Hüküm veren Danıştay Beşinci Dairesince işin gereği düşünüldü:
İdare ve vergi mahkemeleri tarafından verilen kararların temyiz yolu ile incelenerek bozulabilmeleri, 2577 sayılı İdari Yargılama Usulü Kanununun 49. maddesinde belirtilen nedenlerden birinin varlığına bağlıdır. … 1. İdare Mahkemesince verilen … günlü, … sayılı karar ve dayandığı gerekçe hukuk ve usule uygun olup, bozulmasını gerektirecek bir neden de bulunmadığından, temyiz isteminin reddi ile anılan kararın iptale ilişkin kısmının onanmasına; temyiz giderlerinin istemde bulunan davalı idare üzerinde bırakılmasına, 18.2.2016 tarihinde oyçokluğuyla karar verildi.

(X) KARŞI OY :

Dava, ilgilinin maaşının unsurları ve miktarı yönünden yapılan ilk belirleme işleminden kaynaklanmakta olup bu işlemden doğan zararın karşılanması istemiyle birlikte açılmış iptal ve tazminat davasıdır. Bu sebeple de, dava açma süresinin İYUK.’nun 12., 7. ve 11. maddeleri esas alınarak hesaplanması gerekmektedir.

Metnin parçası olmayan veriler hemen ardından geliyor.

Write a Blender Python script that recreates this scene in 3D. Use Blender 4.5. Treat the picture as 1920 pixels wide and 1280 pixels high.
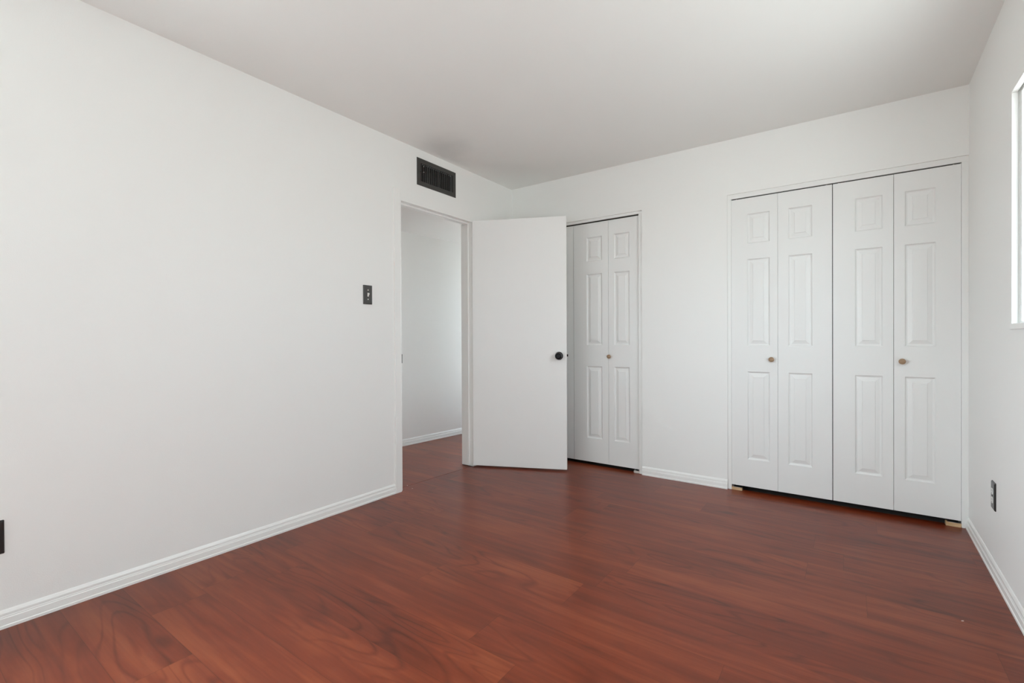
import bpy, bmesh, math, random
from mathutils import Vector, Matrix

for o in list(bpy.data.objects):
    bpy.data.objects.remove(o, do_unlink=True)
SC = bpy.context.scene
COL = SC.collection

# ------------------------------------------------------------------ camera
cd = bpy.data.cameras.new('camera')
cam = bpy.data.objects.new('camera', cd)
COL.objects.link(cam)
cd.sensor_width = 36.0
cd.lens = 881.5 / 1920 * 36.0
cd.clip_start = 0.02
R_ = Vector((0.81341829, 0.58166255, -0.00439993)).normalized()
F_ = Vector((-0.58167881, 0.8134032, -0.00499998)).normalized()
U_ = R_.cross(F_).normalized()
cam.matrix_world = Matrix(((R_.x, U_.x, -F_.x, 2.5381), (R_.y, U_.y, -F_.y, -3.5572),
                           (R_.z, U_.z, -F_.z, 1.0571), (0, 0, 0, 1)))
SC.camera = cam

# ------------------------------------------------------------------ world: hazy daylight over sunlit pale ground
w = bpy.data.worlds.new('world')
SC.world = w
w.use_nodes = True
nt = w.node_tree
nt.nodes.clear()
out = nt.nodes.new('ShaderNodeOutputWorld')
bg = nt.nodes.new('ShaderNodeBackground')
tc = nt.nodes.new('ShaderNodeTexCoord')
sx = nt.nodes.new('ShaderNodeSeparateXYZ')
def ramp(stops, src):
    r = nt.nodes.new('ShaderNodeValToRGB')
    r.color_ramp.elements[0].position, r.color_ramp.elements[0].color = stops[0][0], (*stops[0][1], 1)
    r.color_ramp.elements[1].position, r.color_ramp.elements[1].color = stops[-1][0], (*stops[-1][1], 1)
    for p_, c_ in stops[1:-1]:
        r.color_ramp.elements.new(p_).color = (*c_, 1)
    nt.links.new(src, r.inputs['Fac'])
    return r.outputs[0]


def mrange(src, a_, b__, c_=0.0, d_=1.0):
    m_ = nt.nodes.new('ShaderNodeMapRange')
    for k_, v_ in (('From Min', a_), ('From Max', b__), ('To Min', c_), ('To Max', d_)):
        m_.inputs[k_].default_value = v_
    nt.links.new(src, m_.inputs['Value'])
    return m_.outputs[0]


nt.links.new(tc.outputs['Generated'], sx.inputs[0])
zf = mrange(sx.outputs['Z'], -1, 1)
SKY_E, SKY_S = 0.78, 3.45      # clear sky to the east, bright hazy sky on the sun's side
GND_E, GND_S = (0.61, 0.65, 0.65), (1.10, 1.17, 1.16)
base_sky = [(0.515, (0.832, 0.942, 1.013)), (1.0, (0.647, 0.788, 0.931))]
east = ramp([(0.485, GND_E)] + [(p_, tuple(v_ * SKY_E for v_ in c_)) for p_, c_ in base_sky], zf)
west = ramp([(0.485, GND_S)] + [(p_, tuple(min(v_ * SKY_S, 4) for v_ in c_)) for p_, c_ in base_sky], zf)
side = mrange(sx.outputs['X'], -0.02, -0.20)
mixc = nt.nodes.new('ShaderNodeMix')
mixc.data_type = 'RGBA'
nt.links.new(side, mixc.inputs[0])
nt.links.new(east, mixc.inputs[6])
nt.links.new(west, mixc.inputs[7])
nt.links.new(mixc.outputs[2], bg.inputs['Color'])
bg.inputs['Strength'].default_value = 7.5
nt.links.new(bg.outputs[0], out.inputs[0])

SC.view_settings.view_transform = 'Standard'
SC.view_settings.look = 'None'
SC.view_settings.gamma = 1
SC.view_settings.use_curve_mapping = False
SC.view_settings.exposure = 0.08
try:
    SC.cycles.max_bounces = 16
    SC.cycles.diffuse_bounces = 12
    SC.cycles.glossy_bounces = 6
except Exception:
    pass

H = 2.44
W = 3.0778
YR = -5.0          # rear wall, behind the camera
SK = -0.0192        # the right wall runs very slightly out of square


def portal(name, mat, sx_, sy_):
    l = bpy.data.lights.new(name, 'AREA')
    l.shape = 'RECTANGLE'
    l.size = sx_
    l.size_y = sy_
    l.cycles.is_portal = True
    o = bpy.data.objects.new(name, l)
    o.matrix_world = mat
    COL.objects.link(o)
    return o


# window openings (local frame of the wall: y along it, z up)
W1Y0, W1Y1, W1Z0, W1Z1 = -2.46, -0.915, 1.087, 2.032
W2Y0, W2Y1, W2Z0 = -4.90, -3.40, 0.85  # opening added behind the camera for extra daylight
HY1, HY0 = 1.15, -2.6     # hallway extent
RW = Matrix.Translation((W, 0, 0)) @ Matrix.Rotation(SK, 4, 'Z')
portal('window_portal', RW @ Matrix.Translation((0.115, (W1Y0 + W1Y1) / 2, (W1Z0 + W1Z1) / 2)) @ Matrix.Rotation(math.pi / 2, 4, 'Y'),
       W1Z1 - W1Z0, W1Y1 - W1Y0)
portal('window_portal', Matrix.Translation((-0.118, (W2Y0 + W2Y1) / 2, (W2Z0 + W1Z1) / 2)) @ Matrix.Rotation(-math.pi / 2, 4, 'Y'),
       W1Z1 - W2Z0, W2Y1 - W2Y0)
portal('window_portal', Matrix.Translation((-0.58, HY1 + 0.11, 1.125)) @ Matrix.Rotation(math.pi / 2, 4, 'X').inverted() @ Matrix.Rotation(math.pi, 4, 'X'),
       0.58, 1.75)


# ------------------------------------------------------------------ materials
def newmat(name):
    m = bpy.data.materials.new(name)
    m.use_nodes = True
    t = m.node_tree
    b = t.nodes['Principled BSDF']
    return m, t, b


def N(t, typ, **kw):
    n = t.nodes.new(typ)
    for k, v in kw.items():
        if hasattr(n, k):
            setattr(n, k, v)
        else:
            n.inputs[k].default_value = v
    return n


def paint(name, col, rough, bump=0.0, scale=260.0, spec=0.5, stretch=None):
    m, t, b = newmat(name)
    b.inputs['Base Color'].default_value = (*col, 1)
    b.inputs['Roughness'].default_value = rough
    b.inputs['Specular IOR Level'].default_value = spec
    g = N(t, 'ShaderNodeNewGeometry')
    n2 = N(t, 'ShaderNodeTexNoise', Scale=0.9, Detail=2.0)
    t.links.new(g.outputs['Position'], n2.inputs['Vector'])
    mx = N(t, 'ShaderNodeMapRange')
    mx.inputs['To Min'].default_value = 0.985
    mx.inputs['To Max'].default_value = 1.015
    hs = N(t, 'ShaderNodeHueSaturation')
    hs.inputs['Color'].default_value = (*col, 1)
    t.links.new(n2.outputs['Fac'], mx.inputs['Value'])
    t.links.new(mx.outputs[0], hs.inputs['Value'])
    t.links.new(hs.outputs[0], b.inputs['Base Color'])
    if bump:
        tc_ = N(t, 'ShaderNodeTexCoord')
        mpn = N(t, 'ShaderNodeMapping')
        if stretch:
            mpn.inputs['Scale'].default_value = stretch
        n = N(t, 'ShaderNodeTexNoise', Scale=scale, Detail=3.0)
        bp = N(t, 'ShaderNodeBump', Strength=bump, Distance=0.001)
        t.links.new(tc_.outputs['Object'], mpn.inputs[0])
        t.links.new(mpn.outputs[0], n.inputs['Vector'])
        t.links.new(n.outputs['Fac'], bp.inputs['Height'])
        t.links.new(bp.outputs[0], b.inputs['Normal'])
    return m


def plain(name, col, rough, metal=0.0, spec=0.5, coat=0.0):
    m, t, b = newmat(name)
    n = N(t, 'ShaderNodeTexNoise', Scale=60.0, Detail=2.0)
    tc_ = N(t, 'ShaderNodeTexCoord')
    t.links.new(tc_.outputs['Object'], n.inputs['Vector'])
    hs = N(t, 'ShaderNodeHueSaturation')
    hs.inputs['Color'].default_value = (*col, 1)
    mr = N(t, 'ShaderNodeMapRange')
    mr.inputs['To Min'].default_value = 0.95
    mr.inputs['To Max'].default_value = 1.05
    t.links.new(n.outputs['Fac'], mr.inputs['Value'])
    t.links.new(mr.outputs[0], hs.inputs['Value'])
    t.links.new(hs.outputs[0], b.inputs['Base Color'])
    b.inputs['Roughness'].default_value = rough
    b.inputs['Metallic'].default_value = metal
    b.inputs['Specular IOR Level'].default_value = spec
    b.inputs['Coat Weight'].default_value = coat
    return m


M_WALL = paint('white_wall_paint', (0.868, 0.866, 0.846), 0.55, 0.25, 240)
M_CEIL = paint('white_ceiling_paint', (0.872, 0.872, 0.850), 0.75, 0.2, 200)


def dark_patch(m, centre, radius, amount):
    t = m.node_tree
    b = t.nodes['Principled BSDF']
    src = b.inputs['Base Color'].links[0].from_socket
    g = N(t, 'ShaderNodeNewGeometry')
    n = N(t, 'ShaderNodeTexNoise', Scale=9.0, Detail=3.0)
    t.links.new(g.outputs['Position'], n.inputs['Vector'])
    d_ = N(t, 'ShaderNodeVectorMath', operation='DISTANCE')
    d_.inputs[1].default_value = centre
    t.links.new(g.outputs['Position'], d_.inputs[0])
    a_ = N(t, 'ShaderNodeMath', operation='MULTIPLY_ADD')
    a_.inputs[1].default_value = 0.14
    t.links.new(n.outputs['Fac'], a_.inputs[0])
    t.links.new(d_.outputs['Value'], a_.inputs[2])
    r_ = N(t, 'ShaderNodeMapRange', interpolation_type='SMOOTHSTEP')
    r_.inputs['From Min'].default_value = 0.05
    r_.inputs['From Max'].default_value = radius + 0.07
    r_.inputs['To Min'].default_value = 1.0 - amount
    r_.inputs['To Max'].default_value = 1.0
    t.links.new(a_.outputs[0], r_.inputs['Value'])
    h_ = N(t, 'ShaderNodeHueSaturation')
    t.links.new(src, h_.inputs['Color'])
    t.links.new(r_.outputs[0], h_.inputs['Value'])
    t.links.new(h_.outputs[0], b.inputs['Base Color'])


dark_patch(M_CEIL, (0.20, -1.10, 2.44), 0.28, 0.13)      # soft darker patch on the ceiling near the vent
M_FRAME = paint('closet_trim_paint', (0.845, 0.845, 0.825), 0.4, 0.08, 90)
M_TRIM = paint('white_trim_gloss', (0.875, 0.872, 0.85), 0.32, 0.08, 90)
M_DOOR = paint('white_door_paint', (0.875, 0.87, 0.855), 0.38, 0.06, 60)
M_LEAF = paint('white_embossed_door', (0.825, 0.825, 0.810), 0.40, 0.22, 60, 0.5, (4.0, 4.0, 0.25))
M_HALL = paint('hallway_paint', (0.865, 0.845, 0.825), 0.55, 0.2, 240)
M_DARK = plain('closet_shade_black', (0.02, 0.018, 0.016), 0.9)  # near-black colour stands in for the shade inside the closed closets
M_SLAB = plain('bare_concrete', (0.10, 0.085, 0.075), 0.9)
M_BLACK = plain('black_plastic', (0.018, 0.016, 0.015), 0.28)
M_BRONZE = plain('dark_bronze_paint', (0.045, 0.042, 0.038), 0.42)
M_SWITCH = plain('dark_glossy_plate', (0.035, 0.033, 0.030), 0.18, 0.0, 0.6, 0.5)
M_KNOB = plain('black_metal', (0.02, 0.02, 0.022), 0.12, 0.9, 0.6)
M_FIN = plain('louver_paint', (0.085, 0.083, 0.078), 0.38)
M_DUCT = plain('duct_interior', (0.006, 0.006, 0.006), 0.9)
M_STEEL = plain('steel', (0.62, 0.62, 0.60), 0.3, 1.0)
M_IVORY = plain('white_plastic', (0.80, 0.79, 0.76), 0.35)
M_ALU = plain('white_window_frame', (0.86, 0.87, 0.86), 0.28)
M_CHIP = plain('white_paint_chip', (0.75, 0.66, 0.62), 0.7)


def woodmat(name, c1, c2):
    m, t, b = newmat(name)
    tc_ = N(t, 'ShaderNodeTexCoord')
    mpn = N(t, 'ShaderNodeMapping')
    mpn.inputs['Scale'].default_value = (20, 140, 140)
    n = N(t, 'ShaderNodeTexNoise', Scale=1.0, Detail=4.0)
    r = N(t, 'ShaderNodeValToRGB')
    r.color_ramp.elements[0].position = 0.35
    r.color_ramp.elements[0].color = (*c1, 1)
    r.color_ramp.elements[1].position = 0.7
    r.color_ramp.elements[1].color = (*c2, 1)
    t.links.new(tc_.outputs['Object'], mpn.inputs[0])
    t.links.new(mpn.outputs[0], n.inputs['Vector'])
    t.links.new(n.outputs['Fac'], r.inputs[0])
    t.links.new(r.outputs[0], b.inputs['Base Color'])
    b.inputs['Roughness'].default_value = 0.5
    return m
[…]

Buna göre, davanın açıldığı tarihten önceki son bir-kaç aylık maaş ödemeleri davacının ödenecek maaşının ilk kez belirlenmesinden bağımsız işlemler olmadığından, davacının bu hususta ilk ödemenin yapıldığı, ya da maaş hesaplama unsurlarında bir değişiklik olmuşsa, buna göre ilk ödemenin yapıldığı tarihte başlayan süre içinde dava açmadığı anlaşılmaktadır. 1.6.2009 tarihli başvurusu ise 11. maddede belirlenen süre içinde olmadığından dava süresini etkilememektedir.
Uyuşmazlıkta, anılan 12. maddedeki işlemin icrasından doğan tam yargı davası ile ilgili süre başlangıcı hükmünün uygulanması olanağı bulunmamaktadır.
Bu nedenle davanın tümüyle süre aşımı yönünden reddi gerektiğinden, İdare Mahkemesi kararının, iptale ilişkin kısmının bozulması gerektiği görüşüyle karara katılmıyorum.